Re: What's happening? Well, Bill Bonner says ....
in response to
by
posted on
Jan 25, 2010 03:16PM
We may not make much money, but we sure have a lot of fun!
Any thoughts on Bill Bonner's buy Japan call??
He said that? I don't follow the guy that closely but I'd point out that unless you're Japanese that's a currency trade on top of a market call. You'd have to be right on both counts to get any serious traction.
Personally, I think all this talk of stocks misses the point, which is the unsustainable debt levels that nearly every major nation is running, combined with personal debt levels that are likewise off the scale. Under these conditions I'd be watching bond spreads a lot more closely than stock indices.

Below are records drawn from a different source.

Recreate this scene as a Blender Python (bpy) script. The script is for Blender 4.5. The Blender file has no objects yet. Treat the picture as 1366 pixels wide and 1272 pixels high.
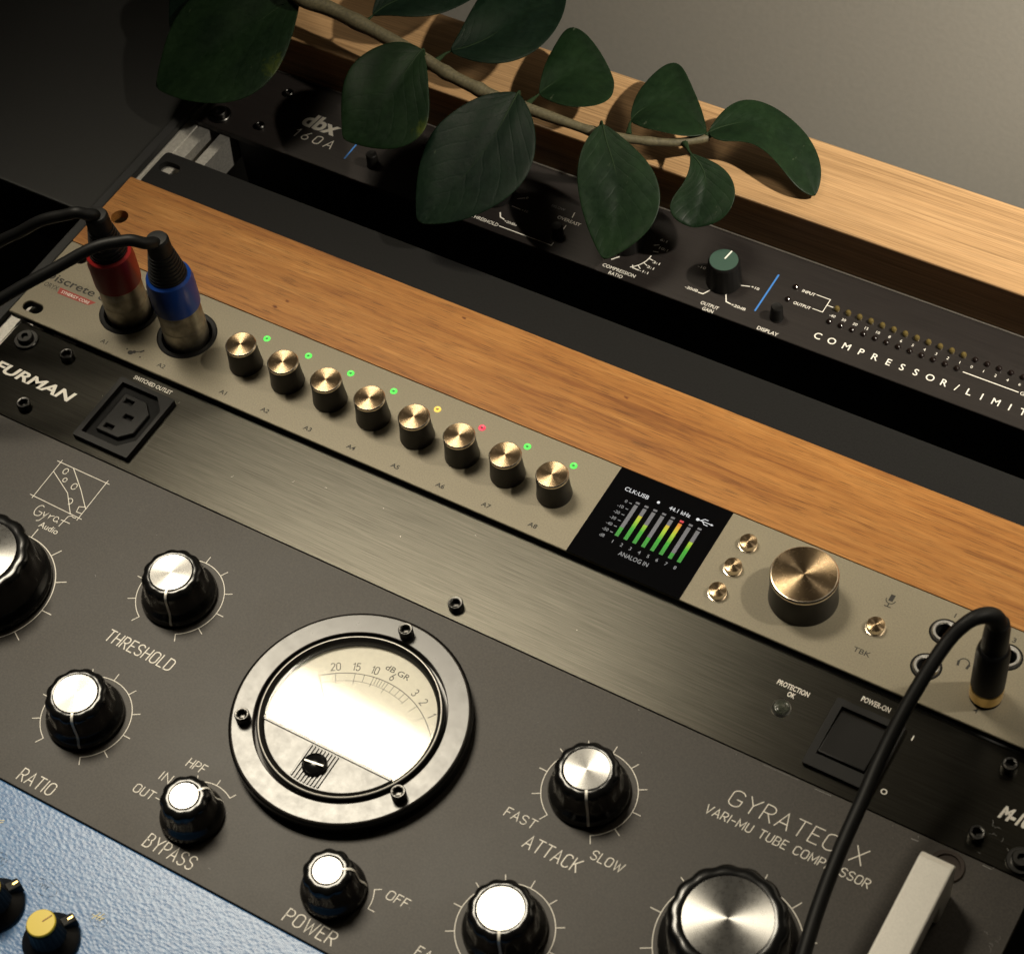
import bpy, bmesh, math, random
from mathutils import Vector, Matrix
C = bpy.context.scene.collection
scene = bpy.context.scene
S = 0.001                       # everything below is written in millimetres
PI = math.pi
rad = math.radians

# ------------------------------------------------------------------ camera
cam_d = bpy.data.cameras.new('camera'); cam = bpy.data.objects.new('camera', cam_d); C.objects.link(cam)
r0 = (0.858622009807484, 0.5055368403276557, -0.08485721740361368)
r1 = (0.3618737917399209, -0.7150231772974207, -0.5981548418067103)
r2 = (-0.3630641859585245, 0.482881309429728, -0.7968751708235893)
cam.matrix_world = Matrix(((r0[0], -r1[0], -r2[0], 535.473*S), (r0[1], -r1[1], -r2[1], -377.398*S),
                           (r0[2], -r1[2], -r2[2], 657.324*S), (0, 0, 0, 1)))
cam_d.sensor_fit = 'HORIZONTAL'; cam_d.sensor_width = 36.0; cam_d.lens = 36.0*2836.954/1366
cam_d.clip_start = 0.02; cam_d.clip_end = 50
cam_d.dof.use_dof = True; cam_d.dof.focus_distance = 0.85; cam_d.dof.aperture_fstop = 22
scene.camera = cam

# ------------------------------------------------------------------ world, lamps, exposure
world = bpy.data.worlds.new('World'); scene.world = world; world.use_nodes = True
bg = world.node_tree.nodes['Background']; bg.inputs[0].default_value = (1.0, 0.88, 0.72, 1); bg.inputs[1].default_value = 0.004
def area(name, loc, aim, sx, sy, power, col, spread=180):
    l = bpy.data.lights.new(name, 'AREA'); l.shape = 'RECTANGLE'; l.size = sx*S; l.size_y = sy*S
    l.energy = power; l.color = col; l.spread = rad(spread)
    o = bpy.data.objects.new(name, l); C.objects.link(o); o.location = Vector(loc)*S
    zc = (Vector(loc)-Vector(aim)).normalized(); xc = (Vector((1, 0, 0))-zc*zc.x).normalized(); yc = zc.cross(xc)
    o.rotation_euler = Matrix((xc, yc, zc)).transposed().to_euler()
    return o
area('softbox_lamp', (-140, 172, 890), (212, -118, 0), 380, 226, 0.66, (1.0, 0.90, 0.71), 41)
area('wall_lamp', (760, 198, 640), (390, 340, 60), 28, 28, 1.7, (1.0, 0.92, 0.77), 60)
scene.view_settings.view_transform = 'Standard'; scene.view_settings.look = 'None'
scene.view_settings.exposure = 0.0; scene.view_settings.gamma = 1.0

# ------------------------------------------------------------------ materials
MATS = {}
class N:
    def __init__(s, name):
        m = bpy.data.materials.new(name); m.use_nodes = True; s.m = m; s.t = m.node_tree
        s.b = s.t.nodes['Principled BSDF']; MATS[name] = m
    def n(s, typ, **kw):
        nd = s.t.nodes.new(typ)
        for k, v in kw.items():
            if k.startswith('i_'):
                key = k[2:]; key = int(key) if key.isdigit() else key
                nd.inputs[key].default_value = v
            else: setattr(nd, k, v)
        return nd
    def l(s, a, ao, b, bi): s.t.links.new(a.outputs[ao], b.inputs[bi])
    def coords(s, scale):
        tc = s.n('ShaderNodeTexCoord'); mp = s.n('ShaderNodeMapping')
        mp.inputs['Scale'].default_value = [v*1000 for v in scale]
        s.l(tc, 'Object', mp, 0); return mp
    def noise(s, mp, scale=1.0, detail=4, rough=.55, dist=0):
        nz = s.n('ShaderNodeTexNoise'); nz.inputs['Scale'].default_value = scale; nz.inputs['Detail'].default_value = detail
        nz.inputs['Roughness'].default_value = rough; nz.inputs['Distortion'].default_value = dist; s.l(mp, 0, nz, 'Vector'); return nz
    def ramp(s, src, out, stops):
        r = s.n('ShaderNodeValToRGB'); e = r.color_ramp.elements
        while len(e) < len(stops): e.new(.5)
        for el, (p, c) in zip(e, stops): el.position = p; el.color = (*c, 1) if len(c) == 3 else c
        s.l(src, out, r, 0); return r
    def bump(s, src, out, strength, dist=.1, prev=None):
        b = s.n('ShaderNodeBump'); b.inputs['Strength'].default_value = strength; b.inputs['Distance'].default_value = dist*S
        s.l(src, out, b, 'Height')
        if prev: s.l(prev, 0, b, 'Normal')
        s.l(b, 0, s.b, 'Normal'); return b
def pset(b, col=None, rough=None, metal=None, spec=None, coat=None, em=None, ems=0):
    if col is not None: b.inputs['Base Color'].default_value = (*col, 1)
    if rough is not None: b.inputs['Roughness'].default_value = rough
    if metal is not None: b.inputs['Metallic'].default_value = metal
    if spec is not None: b.inputs['Specular IOR Level'].default_value = spec
    if coat is not None: b.inputs['Coat Weight'].default_value = coat; b.inputs['Coat Roughness'].default_value = .12
    if em is not None: b.inputs['Emission Color'].default_value = (*em, 1); b.inputs['Emission Strength'].default_value = ems
def simple(name, col, rough=.5, metal=0, spec=.5, grain=0, gscale=3.0, coat=0, var=0.0):
    k = N(name); pset(k.b, col, rough, metal, spec, coat)
    if grain or var:
        nz = k.noise(k.coords((1, 1, 1)), gscale, 3)
        if grain: k.bump(nz, 0, grain, .05)
        if var:
            a = tuple(c*(1-var) for c in col); z = tuple(min(1, c*(1+var)) for c in col)
            r = k.ramp(nz, 0, [(.3, a), (.7, z)]); k.l(r, 0, k.b, 'Base Color')
    return k.m
def glow(name, col, strength, base=(.02, .02, .02)):
    k = N(name); pset(k.b, base, .4, em=col, ems=strength); return k.m

def panel_paint(name, col, rough, metal, fine, cloud=.12, var=.25, spec=.5, dirt=None):
    """painted sheet metal: fine powder grain, broad unevenness of tone and gloss"""
    k = N(name); pset(k.b, col, rough, metal, spec)
    f = k.noise(k.coords((1, 1, 1)), fine, 2, .6)
    g = k.noise(k.coords((.02, .02, .02)), 1.0, 5, .6)
    lo = tuple(c*(1-var) for c in col); hi = tuple(c*(1+var) for c in col)
    r = k.ramp(f, 0, [(.25, lo), (.75, hi)])
    mx = k.n('ShaderNodeMix', data_type='RGBA', blend_type='MULTIPLY'); mx.inputs[0].default_value = 1
    r2_ = k.ramp(g, 0, [(.3, (1-cloud,)*3), (.7, (1, 1, 1))])
    k.l(r, 0, mx, 6); k.l(r2_, 0, mx, 7)
    sm = k.noise(k.coords((.11, .11, .11)), 1, 6, .75, .8); sr = k.ramp(sm, 0, [(.60, (0, 0, 0)), (.78, (cloud, cloud, cloud))])
    du = k.n('ShaderNodeMix', data_type='RGBA'); k.l(sr, 0, du, 0); k.l(mx, 2, du, 6); du.inputs[7].default_value = (*[min(1, c*1.7+.01) for c in col], 1); k.l(du, 2, k.b, 'Base Color')
    mr = k.n('ShaderNodeMapRange'); mr.inputs[3].default_value = rough-.05; mr.inputs[4].default_value = rough+.06
    k.l(g, 0, mr, 0); k.l(mr, 0, k.b, 'Roughness')
    k.bump(f, 0, .25, .06)
    return k.m
panel_paint('champagne_paint', (.245, .212, .145), .5, .1, 1.7, .06, .16)
panel_paint('gunmetal_paint', (.045, .0375, .0305), .52, 0, 1.3, .30, .40, .4)
panel_paint('black_paint', (.012, .012, .012), .55, 0, 2.5, .2, .3)
panel_paint('charcoal_steel', (.0065, .0063, .006), .7, 0, 1.2, .15, .45, .25)
panel_paint('cabinet_black', (.010, .010, .010), .6, 0, 1.5, .15, .3)

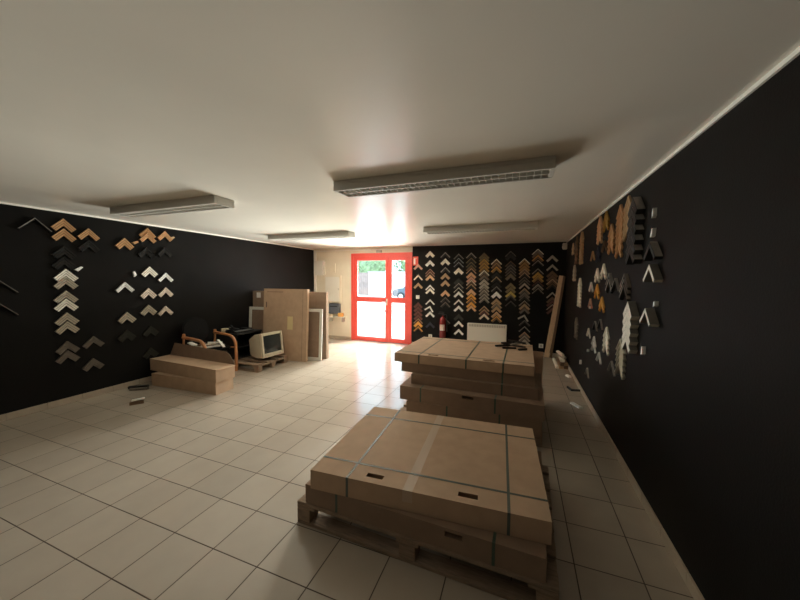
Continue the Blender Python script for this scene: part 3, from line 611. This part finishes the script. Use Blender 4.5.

Perhaps Japan does a better job of hiding its losses (for the last how many years?), and for sure they have a larger source of domestic savings to draw on, but apart from that, what's their big advantage? Is their trade with the USA improving, and if not, have they found any new customers to offset that?
Don't be misled by a rising Yen. That's not a sustainable capital flow so much as the unwinding of the Yen carry trade. The flipside of that is now we have a dollar carry trade, but I suspect most of that's going into foreign bonds not stocks, now that rates are rising here and there.
My personal feeling is that for the next few years you're going to see water sloshing about the international deck, or as Bill Fleckenstein puts it, moving jello around on the plate. In short, no great investment opportunities (outside of energy and materials) - just a lot of shuffing to and fro to capture small differences.
If there's a broad theme for the next few years I'd say it's consolidation. Larger companies with access to credit are going to take out smaller companies that don't. Under these circumstances, bottom fishing for takeover candidates seems like a plan. Other than that, I don't see anything sustainable in terms of economic recovery.
Take a chart of Japan's "lost decade" and superimpose the S&P500. That tells a story. I think we're in for much the same thing - tradable rallies, but nothing that catches on for the long term. Frankly, the demographics (boomers retiring) are against us. Emerging markets may do better, but which ones? They all have a bias towards exports and in the absence of US consumers, who's their next customer? China?
Sorry to sound so bleak, but this IS a bear market.